Forgiving Our Parents — 13 Comments

  1. Glad to read this post and reflect on it. I have friends in their sixties who still talk about never having felt love from their parents yet they were very well cared for in so many ways. I never had so much as they were given, but either I felt loved more or else I did not feel the need for constant hugs, kisses, and being told, “I love you,” to feel loved. To compare the childhoods way back then to now when children are typically more doted on can make people feel likd they did miss out. I do feel sad for my friends who seem forever wounded in this manner. I do consider my “depression era” parents and their background as the reason I was never given much in the material sense.

  2. What an appropriate message.
    I won’t go into any details about being victimized, but I’ve moved on inspire of the trauma.

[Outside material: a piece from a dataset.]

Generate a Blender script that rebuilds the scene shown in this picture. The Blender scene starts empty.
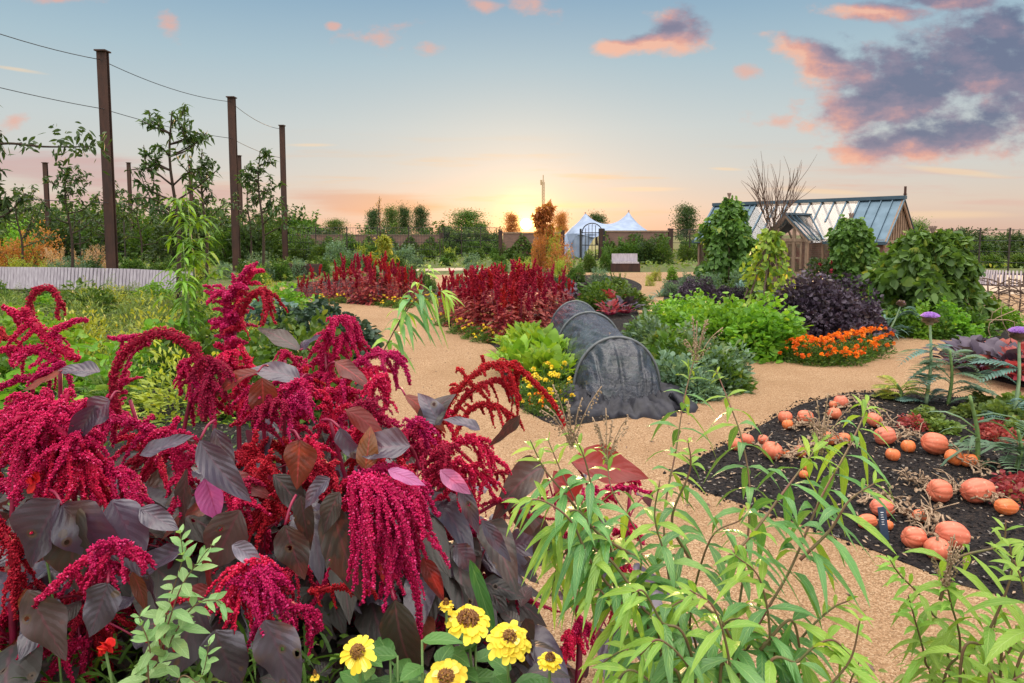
import bpy, math, random
import numpy as np
from mathutils import Vector
rng = np.random.default_rng(11); random.seed(11)
R = math.radians
sc = bpy.context.scene
# ------------------------------------------------------------ camera
H = 1.75; F = 682.67; PITCH = R(4.5)
cam = bpy.data.objects.new('camera', bpy.data.cameras.new('camera')); sc.collection.objects.link(cam)
cam.data.lens = 24; cam.data.sensor_width = 36; cam.data.clip_start = 0.05; cam.data.clip_end = 6000
cam.data.shift_y = -52.8/1024
cam.location = (0, 0, H); cam.rotation_euler = (R(90)-PITCH, 0, 0)
sc.camera = cam
CY = 341.5-52.8
def ray(px, py):
    f = np.array([0, math.cos(PITCH), -math.sin(PITCH)]); u = np.array([0, math.sin(PITCH), math.cos(PITCH)])
    return f*F + np.array([1., 0, 0])*(px-512) + u*(CY-py)
def at(px, py, Y):
    d = ray(px, py); return np.array([0, 0, H]) + d*(Y/d[1])
def gp(px, py, z=0.0):
    d = ray(px, py); return np.array([0, 0, H]) + d*((z-H)/d[2])
def prj(p):
    x, y, z = p[0], p[1], p[2]-H
    c = y*math.cos(PITCH)-z*math.sin(PITCH); u = y*math.sin(PITCH)+z*math.cos(PITCH)
    return 512+F*x/c, CY-F*u/c
def lin(r, g, b): return tuple(((c/255)/12.92 if c/255 <= .04045 else ((c/255+.055)/1.055)**2.4) for c in (r, g, b))
# ------------------------------------------------------------ node helper
class NT:
    def __init__(s, nt): s.nt = nt; s.n = nt.nodes; s.l = nt.links
    def node(s, t, **k):
        n = s.n.new(t)
        for a, b in k.items(): setattr(n, a, b)
        return n
    def put(s, sock, v):
        if isinstance(v, bpy.types.NodeSocket): s.l.new(v, sock)
        elif v is not None:
            if isinstance(v, (tuple, list)) and len(v) == 3 and sock.type == 'RGBA': v = (*v, 1)
            sock.default_value = v
    def m(s, op, a, b=None, c=None, clamp=False):
        n = s.node('ShaderNodeMath', operation=op, use_clamp=clamp)
        for i, v in enumerate((a, b, c)):
            if v is not None: s.put(n.inputs[i], v)
        return n.outputs[0]
    def mix(s, f, a, b, mode='MIX'):
        n = s.node('ShaderNodeMix', data_type='RGBA', blend_type=mode)
        s.put(n.inputs[0], f); s.put(n.inputs[6], a); s.put(n.inputs[7], b); return n.outputs[2]
    def noise(s, vec, scale, detail=3, rough=.55):
        n = s.node('ShaderNodeTexNoise'); s.put(n.inputs['Vector'], vec)
        n.inputs['Scale'].default_value = scale; n.inputs['Detail'].default_value = detail; n.inputs['Roughness'].default_value = rough
        return n.outputs[0]
    def step(s, v, a, b, lo=0., hi=1.):
        n = s.node('ShaderNodeMapRange', interpolation_type='SMOOTHSTEP'); s.put(n.inputs[0], v)
        for i, x in zip((1, 2, 3, 4), (a, b, lo, hi)): n.inputs[i].default_value = x
        return n.outputs[0]
    def ramp(s, v, stops):
        n = s.node('ShaderNodeValToRGB'); s.put(n.inputs[0], v); e = n.color_ramp.elements
        while len(e) < len(stops): e.new(.5)
        for i, (p, c) in enumerate(stops): e[i].position = p; e[i].color = (*c, 1)
        return n.outputs[0]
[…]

It took me many years of counseling and prayers and I can say that it’s no longer an issue.
    I left it all at the cross and that’s what I would tell my entire family.
    The Lord has worked so many miracles in my life and I’m a completely transformed child of God.
    Thank you once again for posting pertinent messages so that it gives many people the chance to respond.
    For me,it’s like a declaration given by God.

    • I SO appreciate your comment, Sandra. (As I always do.) Praise God for His continued work in each of us!
      And thank you again for stopping by Today Can Be I always look forward to your comments, Sandra.

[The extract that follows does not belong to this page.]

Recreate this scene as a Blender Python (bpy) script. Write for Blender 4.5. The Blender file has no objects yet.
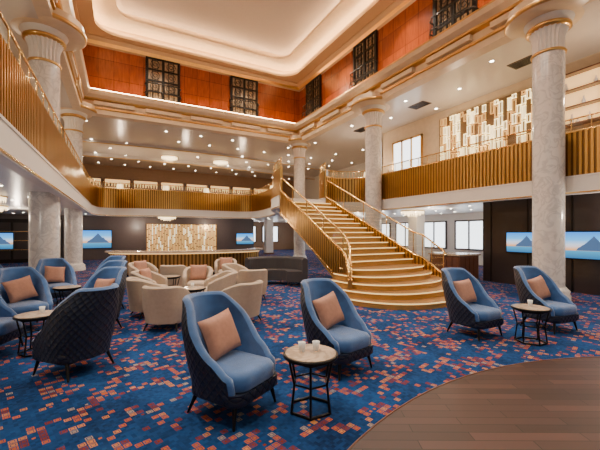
import bpy, math, random
from mathutils import Vector, Matrix
random.seed(4)
scene = bpy.context.scene
pi = math.pi

# ---------------------------------------------------------------- materials
def newmat(name):
    m = bpy.data.materials.new(name); m.use_nodes = True
    nt = m.node_tree
    return m, nt, nt.nodes['Principled BSDF']

def N(nt, t, **kw):
    n = nt.nodes.new(t)
    for k, v in kw.items(): setattr(n, k, v)
    return n

def setin(nt, sock, v):
    if hasattr(v, 'is_linked') or isinstance(v, bpy.types.NodeSocket): nt.links.new(v, sock)
    else: sock.default_value = v

def MA(nt, op, a, b=None, c=None, clamp=False):
    n = N(nt, 'ShaderNodeMath', operation=op); n.use_clamp = clamp
    setin(nt, n.inputs[0], a)
    if b is not None: setin(nt, n.inputs[1], b)
    if c is not None: setin(nt, n.inputs[2], c)
    return n.outputs[0]

def MIX(nt, f, a, b):
    n = N(nt, 'ShaderNodeMix', data_type='RGBA')
    setin(nt, n.inputs[0], f); setin(nt, n.inputs[6], a); setin(nt, n.inputs[7], b)
    return n.outputs[2]

def c4(c): return (c[0], c[1], c[2], 1)

def plain(name, col, rough=.5, metal=0, var=.12, scale=6, em=None, es=0, bump=0, bscale=80, coat=0):
    m, nt, p = newmat(name)
    tc = N(nt, 'ShaderNodeTexCoord')
    no = N(nt, 'ShaderNodeTexNoise'); no.inputs['Scale'].default_value = scale; no.inputs['Detail'].default_value = 3
    nt.links.new(tc.outputs['Object'], no.inputs['Vector'])
    a = c4([max(0, x*(1-var)) for x in col]); b = c4([min(1, x*(1+var)) for x in col])
    nt.links.new(MIX(nt, no.outputs['Fac'], a, b), p.inputs['Base Color'])
    p.inputs['Roughness'].default_value = rough; p.inputs['Metallic'].default_value = metal
    if coat: p.inputs['Coat Weight'].default_value = coat
    if em: p.inputs['Emission Color'].default_value = c4(em); p.inputs['Emission Strength'].default_value = es
    if bump:
        n2 = N(nt, 'ShaderNodeTexNoise'); n2.inputs['Scale'].default_value = bscale
        nt.links.new(tc.outputs['Object'], n2.inputs['Vector'])
        bp = N(nt, 'ShaderNodeBump'); bp.inputs['Strength'].default_value = bump; bp.inputs['Distance'].default_value = .01
        nt.links.new(n2.outputs['Fac'], bp.inputs['Height']); nt.links.new(bp.outputs[0], p.inputs['Normal'])
    return m

cream   = plain('cream_plaster', (.76, .60, .42), .35)
tan     = plain('tan_ceiling_border', (.34, .20, .11), .4, var=.05)
white   = plain('white_plaster', (.82, .78, .73), .5, var=.04)
ceilm   = plain('ceiling_paint', (.66, .61, .57), .25, var=.04)
ceill   = plain('lower_ceiling_paint', (.86, .82, .77), .3, var=.04)
domem   = plain('recess_paint', (.40, .35, .35), .6, var=.04)
gold    = plain('brushed_bronze', (.66, .40, .13), .3, .85)
goldrib = plain('ribbed_bronze', (.62, .36, .10), .28, .9, scale=3)
goldfin = plain('bronze_recess', (.20, .105, .03), .35, .8, scale=3)
brass   = plain('polished_brass', (.9, .6, .24), .2, 1)
black   = plain('black_metal', (.015, .013, .012), .35, .6)
darkp   = plain('dark_panel', (.030, .021, .020), .3, coat=.3)
midp    = plain('taupe_panel', (.085, .062, .06), .4)
galfl   = plain('gallery_bounce_floor', (.36, .25, .16), .8)  # unseen deck top, colour lightened so light bounces up to the ceiling
warmw   = plain('warm_gallery_wall', (.30, .16, .08), .45)
walnut  = plain('walnut', (.14, .055, .03), .3, scale=3, var=.3, coat=.3)
velvet  = plain('blue_velvet', (.034, .120, .33), .7, var=.45, scale=9, bump=.3, bscale=200)
velvet.node_tree.nodes['Principled BSDF'].inputs['Sheen Weight'].default_value = .5
pillowm = plain('taupe_cushion', (.46, .24, .17), .8, var=.2, scale=25, bump=.4, bscale=160)
beige   = plain('beige_upholstery', (.48, .38, .29), .8, var=.12, scale=20, bump=.3, bscale=200)
greyup  = plain('charcoal_upholstery', (.05, .045, .05), .7, bump=.3)
tread   = plain('stair_tread', (.22, .10, .028), .4, var=.2)
riser   = plain('stair_riser', (.60, .33, .09), .35, .4)
nosing  = plain('stair_nosing', (.95, .70, .32), .3, .3, em=(1, .66, .24), es=1.4)
ledw    = plain('warm_led', (1, .85, .6), .5, em=(1, .68, .36), es=42)
lamp    = plain('lamp_lens', (1, .95, .85), .5, em=(1, .88, .70), es=32)
daylight= plain('window_daylight', (.9, .95, 1), .5, em=(.85, .93, 1), es=3.4)
crystal = plain('crystal', (1, .85, .6), .15, em=(1, .72, .38), es=3.5)
ceramic = plain('white_ceramic', (.85, .83, .8), .2)
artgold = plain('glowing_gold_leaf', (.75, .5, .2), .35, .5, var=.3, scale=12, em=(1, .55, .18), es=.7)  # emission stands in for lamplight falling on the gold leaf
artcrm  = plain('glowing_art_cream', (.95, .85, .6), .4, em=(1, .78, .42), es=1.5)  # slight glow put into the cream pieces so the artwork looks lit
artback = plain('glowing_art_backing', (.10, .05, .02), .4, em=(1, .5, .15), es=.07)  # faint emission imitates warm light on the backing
niche   = plain('backlit_niche', (.9, .6, .3), .5, em=(1, .58, .22), es=1.4)
pane    = plain('curtained_pane', (.30, .22, .15), .15, var=.6)

def glassmat():
    m = bpy.data.materials.new('clear_glass'); m.use_nodes = True
    nt = m.node_tree; nt.nodes.clear()
    o = N(nt, 'ShaderNodeOutputMaterial'); t = N(nt, 'ShaderNodeBsdfTransparent'); g = N(nt, 'ShaderNodeBsdfGlossy')
    t.inputs[0].default_value = (.97, .96, .92, 1); g.inputs['Roughness'].default_value = .03
    mx = N(nt, 'ShaderNodeMixShader'); mx.inputs[0].default_value = .07
    nt.links.new(t.outputs[0], mx.inputs[1]); nt.links.new(g.outputs[0], mx.inputs[2])
    nt.links.new(mx.outputs[0], o.inputs[0]); return m
glass = glassmat()

def marble(name, base, vein, scale=1.3, k=12, amt=.55):
    m, nt, p = newmat(name)
    tc = N(nt, 'ShaderNodeTexCoord')
    n = N(nt, 'ShaderNodeTexNoise'); n.inputs['Scale'].default_value = scale; n.inputs['Detail'].default_value = 8; n.inputs['Distortion'].default_value = 1.2
    nt.links.new(tc.outputs['Object'], n.inputs['Vector'])
    v = MA(nt, 'ABSOLUTE', MA(nt, 'SUBTRACT', n.outputs['Fac'], .5))
    f = MA(nt, 'SUBTRACT', 1, MA(nt, 'MULTIPLY', v, k), clamp=True)
    nt.links.new(MIX(nt, MA(nt, 'MULTIPLY', f, amt), c4(base), c4(vein)), p.inputs['Base Color'])
    p.inputs['Roughness'].default_value = .18
    return m
marb = marble('white_marble', (.78, .75, .72), (.42, .41, .42), 3.4, 14, .5)
marbtop = marble('cream_marble_top', (.58, .46, .34), (.26, .18, .13), 5)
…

  3. Forgiveness, kindness and love are so important for healing in all relationships and especially with our parents and children, since we are parents to them. Nobody’s perfect except for Jesus, but when we depend on Him alone it’s amazing the difference it can make! Thanks Sheryl!✝️

  4. I really liked Kim’s response. Letting Jesus help was with our parents or our children can make a big difference. No matter what, prayers help in any situation.

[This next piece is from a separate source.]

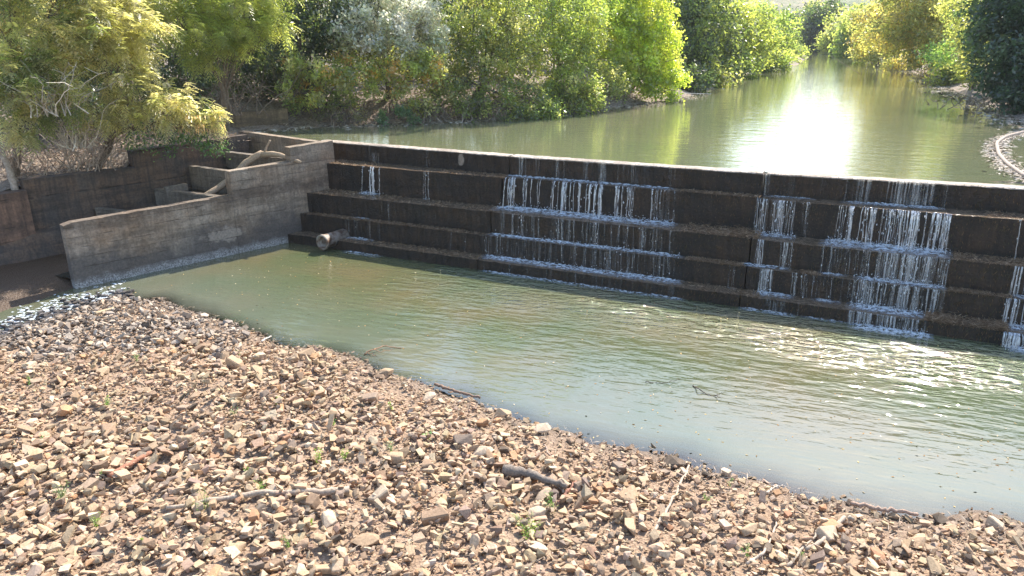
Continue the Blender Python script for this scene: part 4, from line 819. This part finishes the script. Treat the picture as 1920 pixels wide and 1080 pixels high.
for lab, px, py, Y, r, pal in far: tree('distant_tree', lab, 'tree', gb(px, Y + 3), LB((px, py, Y, r * .8), (px - 14, py + 14, Y - 1, r * .6), (px + 16, py + 10, Y, r * .6), (px + 4, py - 18, Y + 2, r * .7), (px - 10, py + 28, Y - 2, r * .4)), pal, leafL=.55, n=20, dens=1.1, trunk=.25, spread=.8, twigs=False, group='distant trees at the end of the river')
tree('yellow_tree', 'largest yellowing tree arching over the right bank', 'tree', gb(1765, 74), LB((1700, 40, 68, 3.0), (1740, 60, 66, 2.6), (1690, 85, 70, 1.9), (1770, 30, 66, 3), (1660, 60, 76, 2.2), (1790, 80, 63, 1.8), (1740, 105, 66, 1.4), (1720, -60, 70, 4), (1712, 10, 74, 3), (1750, -180, 72, 5)), YEL, leafL=.24, n=22, dens=3.2, trunk=.28, spread=.38, tcol=(.2, .15, .11))
tree('yellow_tree', 'second yellow green tree further up the right bank', 'tree', gb(1650, 100), LB((1635, 50, 95, 2.6), (1660, 70, 90, 2.2), (1625, 85, 98, 2), (1655, 30, 96, 2.4), (1670, 50, 92, 2.6)), YEL[1:], leafL=.32, n=22, dens=2.4, trunk=.25, spread=.5)
tree('bushy_tree', 'fresh green bush below the yellow tree by the waterline', 'bush', gb(1775, 62), LB((1775, 95, 58, .9), (1760, 122, 57, .7), (1790, 115, 56, 1.0), (1750, 100, 60, .9)), [(.17, .27, .09), (.2, .28, .09)], leafL=.2, n=22, dens=6, trunk=.08, spread=.26)
tree('yellow_tree', 'pale green tree in front of the dark one at the right', 'tree', gb(1835, 49), LB((1830, 70, 46, 1.6), (1815, 105, 45, 1.0), (1835, 130, 43, .9), (1850, 25, 48, 2), (1825, 150, 42.5, .6), (1820, 10, 52, 2)), [(.24, .26, .09), (.18, .22, .07), (.3, .3, .12)], leafL=.18, n=24, dens=5, trunk=.14, spread=.26)
tree('evergreen_tree', 'big dark blue green tree at the right edge above the boom', 'tree', gb(1930, 42), LB((1890, 90, 38, 1.9), (1930, 60, 38, 2.2), (1880, 145, 37, 1.2), (1920, 150, 36.5, 1.5), (1890, 185, 35.5, .7), (1930, 195, 35, .9), (1900, 20, 40, 2.4), (1960, 120, 36, 2), (1930, -100, 42, 3.5), (1980, -60, 38, 3)), [(.05, .085, .05), (.04, .07, .045), (.07, .11, .06)], leafL=.2, n=28, dens=5, trunk=.2, spread=.26)
# a second line of bigger trees that closes the view behind both banks
back = [(-22, 40, 5, 4.5, DKG), (-14, 44, 5.5, 4.5, OLV), (-6, 46, 5.5, 4.2, DKG), (0, 48, 5.5, 4.2, OLV), (-30, 48, 6, 5, DKG), (6, 58, 6, 4.5, MID), (12, 72, 7, 5, DKG), (20, 88, 7, 4, OLV), (30, 110, 7, 4.2, DKG), (-26, 30, 4.5, 4, DKG), (40, 132, 7, 4.6, MID), (52, 90, 6, 5.5, YEL), (46, 68, 6, 5, OLV), (36, 52, 6, 4.5, DKG), (66, 120, 7, 6, OLV), (78, 148, 7, 7, MID), (30, 40, 5.5, 4, OLV), (52, 178, 7, 5, DKG), (72, 185, 7, 5.5, OLV), (90, 170, 7, 6, MID)]
where = ['far left behind the feathery trees', 'behind the dark evergreen', 'behind the silvery bush', 'behind the broad olive tree', 'at the back of the left bank', 'behind the lime tree', 'behind the tall dark tree', 'behind the middle left trees', 'behind the last left bank tree', 'beyond the left edge', 'left of the far end', 'behind the second yellow tree', 'behind the largest yellow tree', 'behind the dark right tree', 'behind the right bank trees', 'behind the far pale tree', 'at the right edge behind the boom', 'behind the far end of the river', 'right of the far end', 'at the far right bend']
for (x, y, z0, r, pal), wh in zip(back, where):
    z = float(bz(np.array([x]), np.array([y]))[0]); big_ = y > 80; k = r / 4.5
    tree('background_tree', 'tall leafy tree ' + wh, 'tree', (x, y, z - .2), [(x, y, z + 2.4 * k, r * .55), (x - r * .5, y - .8, z + 3.6 * k, r * .5), (x + r * .5, y - .5, z + 3.8 * k, r * .5), (x, y, z + 5 * k, r * .55), (x + 1, y - 1.2, z + 1.6 * k, r * .4)], pal, leafL=.28 if not big_ else .55, n=20, dens=2.6 if not big_ else 1.1, trunk=.25, spread=.45 if not big_ else .8, twigs=False, group='background trees behind the banks')
# lower bushes that fill the bank under the trees down to the water
under = [('low leafy bush under the left end of the silvery bush', 640, 178, 35.4, .6, MID), ('trailing bush hanging over the far bank beside the mossy wall', 565, 195, 35.0, .5, ORG), ('leafy bush in the middle of the far bank above the waterline', 790, 195, 35.3, .55, OLV), ('pale green bush covering the tip of the far left bank', 1478, 100, 118, 2.0, MID), ('small bush on the far left bank before the narrowing', 1468, 112, 102, 1.6, OLV), ('leafy bush between the silvery bush and the broad olive tree', 835, 165, 36.2, .9, OLV),
         ('low bush at the waterline below the broad olive tree', 880, 195, 35.9, .7, OLV), ('hanging bush where the olive trees meet the water', 1010, 205, 36.6, .8, MID), ('dense bush under the leaning olive tree', 1060, 170, 38.8, 1.2, OLV), ('last olive bush before the lime tree', 1120, 150, 41.0, 1.2, OLV),
         ('dark bush between the lime tree and the tall dark tree', 1280, 150, 52, 1.3, DKG), ('low bush at the foot of the tall dark tree', 1320, 150, 58, 1.5, OLV), ('bush at the waterline under the middle left bank trees', 1375, 125, 68, 1.8, MID), ('sunny bush at the foot of the last left bank tree', 1430, 110, 80, 2.0, MID),
         ('shaded bush behind the mossy wall', 480, 150, 37, 1.3, DKG), ('shaded bush under the dark evergreen', 560, 150, 37, 1.2, DKG), ('olive bush behind the mixed shrubs', 680, 100, 37.6, 1.6, OLV), ('olive bush left of the broad olive tree', 830, 110, 38, 1.4, OLV), ('shaded bush behind the creeper', 330, 150, 33, 1.5, DKG), ('shaded bush behind the nearest tree', 120, 180, 31, 1.5, DKG),
         ('low bush at the waterline beneath the yellow tree', 1690, 120, 80, 1.5, YEL), ('low olive bush on the right bank before the dark tree', 1790, 140, 56, 1.3, OLV), ('low bush on the right bank far up', 1640, 100, 100, 2.0, OLV)]
for lab, px, py, Y, r, pal in under: tree('bank_bush', lab, 'bush', gb(px, Y + r * .6), LB((px, py, Y, r), (px - 1100 * r / Y, py + 250 * r / Y, Y - .3, r * .7), (px + 1100 * r / Y, py + 200 * r / Y, Y - .3, r * .75)), pal, leafL=.13 if Y < 50 else .26, n=22 if Y < 50 else 16, dens=7 if Y < 50 else 4, trunk=.05, stems=2, spread=.2 if Y < 50 else .35, group='bushes along the banks')
# dark green vine clump hanging over the bank wall
g = Geo(); base = at(310, 260, 27.0)
cen = np.array([at(rng.uniform(235, 420), rng.uniform(205, 285), 26.6 + rng.random() * .9) for _ in range(120)]) - base
leaves(g, cen, 20, .12, .6, .13, np.array([(.06, .13, .04), (.09, .17, .05), (.04, .09, .03)])[rng.integers(0, 3, 120)], .3, np.tile([0, -.7, 0], (120, 1)), .6)
tk = Geo()
for _ in range(12): e = cen[rng.integers(0, 120)]; tk.tube(curve([np.array([0, .6, .6]), e * .5 + [0, .3, .3], e], 6), .012, 4, (.2, .16, .12), False)
vine = empty('hanging_vine', base); tag(vine, 'dark green leafy creeper hanging over the bank wall under the drooping branch', 'creeper'); link('stems', tk.mesh('stems', BARK), vine); link('foliage', g.mesh('foliage', LEAF), vine)
# bare dead shrubs and stems
def dead(label, px, py, Y, h, w_, n, col=(.36, .30, .24), cat='dead shrub'):
    g = Geo(); b = at(px, py, Y)
    for _ in range(n):
        s0 = np.array([rng.normal(0, w_ * .35), rng.normal(0, w_ * .25), -.25]); d = np.array([rng.normal(0, .6), rng.normal(0, .4), 1]); L_ = h * rng.uniform(.4, 1.1)
        p = curve([s0, s0 + d * L_ * .35 + rng.normal(0, .08, 3), s0 + d * L_ * .7 + rng.normal(0, .18, 3), s0 + d * L_ + [rng.normal(0, .3), 0, -.25 * L_ * rng.random()]], 10, .015); g.tube(p, np.linspace(.022, .006, 10), 4, np.array(col) * rng.uniform(.6, 1.3), False)
        for _ in range(3): q = p[rng.integers(3, 9)]; e = q + rng.normal(0, .25, 3) * L_ * .6; g.tube(curve([q, (q + e) / 2 + rng.normal(0, .04, 3), e], 5), .006, 3, np.array(col) * rng.uniform(.7, 1.3), False)
    o = link('dead_shrub', g.mesh('dead_shrub', BARK)); o.location = b; tag(o, label, cat, 'dead shrubs under the trees')
dead('tangle of pale dead stems left of the creeper above the bank wall', 165, 305, 26.2, 1.9, 1.6, 46, (.46, .37, .30)); dead('dead twigs above the rust brown wall end at the left edge', 60, 320, 26, 1.3, 1.6, 30, (.40, .31, .25)); dead('brown dead stems in shade between the feathery trees and the dark wall', 420, 205, 32.5, 2.2, 2.4, 44, (.26, .2, .16)); dead('grey dead branches fallen at the far waterline', 640, 225, 35, 1.0, 2.5, 46, (.32, .25, .2))
dead('dead branches under the broad olive tree at the waterline', 860, 215, 36, 1.1, 2.2, 40, (.34, .28, .23)); dead('pale hanging stems below the nearest feathery tree', 150, 262, 24.9, 1.7, 1.0, 55, (.68, .60, .50)); dead('pale twiggy stems inside the nearest feathery tree', 90, 200, 23.6, 1.6, 1.4, 40, (.62, .55, .46)); dead('pale dead stems on the bank at the far left edge', 20, 300, 24.6, 1.5, 1.2, 30, (.48, .38, .3))
dead('dark stems under the evergreen behind the mossy wall', 520, 170, 35, 2.0, 2.2, 40, (.24, .19, .15)); dead('pale dead sticks lying on the bank behind the middle wall panel', 215, 250, 29, 1.2, 2.5, 46, (.42, .33, .27)); dead('dead brush along the right bank under the yellow tree', 1720, 135, 70, 2.2, 7, 60, (.38, .30, .25)); dead('dead brush at the waterline below the dark right tree', 1850, 195, 37, 1.2, 3, 40, (.3, .24, .2))
g = Geo(); b = P(28, 352, 2.5); p = curve([np.array([0, 0, -.3]), np.array([-.05, 0, .6]), np.array([-.25, .05, 1.3]), np.array([-.3, .2, 2.6])], 14, .01); g.tube(p, np.linspace(.12, .07, 14), 9, (.42, .35, .29), False, .1)
o = link('tree_stem', g.mesh('tree_stem', BARK, True)); o.location = b; tag(o, 'bare pale tree stem standing above the rust brown wall at the left edge', 'tree trunk')
def bank_lit(n):
    u = rng.uniform(-6, 9, n); w_ = rng.uniform(.3, 9, n); xy = RA + RU * u[:, None] + RW * w_[:, None]; a = np.stack([xy[:, 0], xy[:, 1], lbz(u, w_) + .12 + .1 * rng.random(n)], -1)
    return a
litter('leaf_litter_on_left_bank', 16000, bank_lit, .06, .3, .02, ((.36, .26, .19), (.26, .17, .11), (.46, .36, .28)), .35)
def bank_lit2(n):
    x = rng.uniform(-14, 8, n); y = rng.uniform(33, 46, n); d = poly_sd(x, y); k = (d > 0) & (d < 5); x, y = x[k], y[k]; return np.stack([x, y, bz(x, y) + .08 + .1 * rng.random(len(x))], -1)
litter('leaf_litter_on_far_bank', 16000, bank_lit2, .08, .35, .022, ((.34, .25, .19), (.24, .16, .11), (.44, .35, .28)), .35)

# ------------------------------------------------------------ haze over the valley
m = bpy.data.materials.new('valley haze'); m.use_nodes = True; m.node_tree.nodes.clear()
vo = m.node_tree.nodes.new('ShaderNodeVolumePrincipled'); ou = m.node_tree.nodes.new('ShaderNodeOutputMaterial'); m.node_tree.links.new(vo.outputs[0], ou.inputs['Volume'])
vo.inputs['Color'].default_value = (.93, .96, 1, 1); vo.inputs['Density'].default_value = .0003; vo.inputs['Anisotropy'].default_value = .0
bm = bmesh.new(); bmesh.ops.create_cube(bm, size=1); me = bpy.data.meshes.new('haze'); bm.to_mesh(me); bm.free(); me.materials.append(m)
o = link('haze', me); o.scale = (2010, 2010, 66); o.location = (0, 0, 30.3); tag(o, kind='stuff')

    • Exactly! We can never go wrong when we let Jesus help us with our relationships, especially as a parent of as a child.
      Thank you, Sandra, for stopping by I always appreciate it.

  5. When I apologize to my now adult daughter about some of the parenting mistakes I made, the response is often met with humor. It may have been upsetting at that time, but now is looked upon with smiles.

    As a parent, one thing I learned is that one is always moving into uncharted territory. We have never been there before. Just when we think we have figured out childhood, the pre-teen and then teen years come followed by young adult. It’s all new. Yes, we went through those years, but we were not parents. So, don’t feel so guilty if mistakes are made. Just learn from them.

    • Hello, Robert. I sense many heads nodding as we read your comment!
      Thank you for stopping by Today Can Be Different again, Robert. We love hearing from you.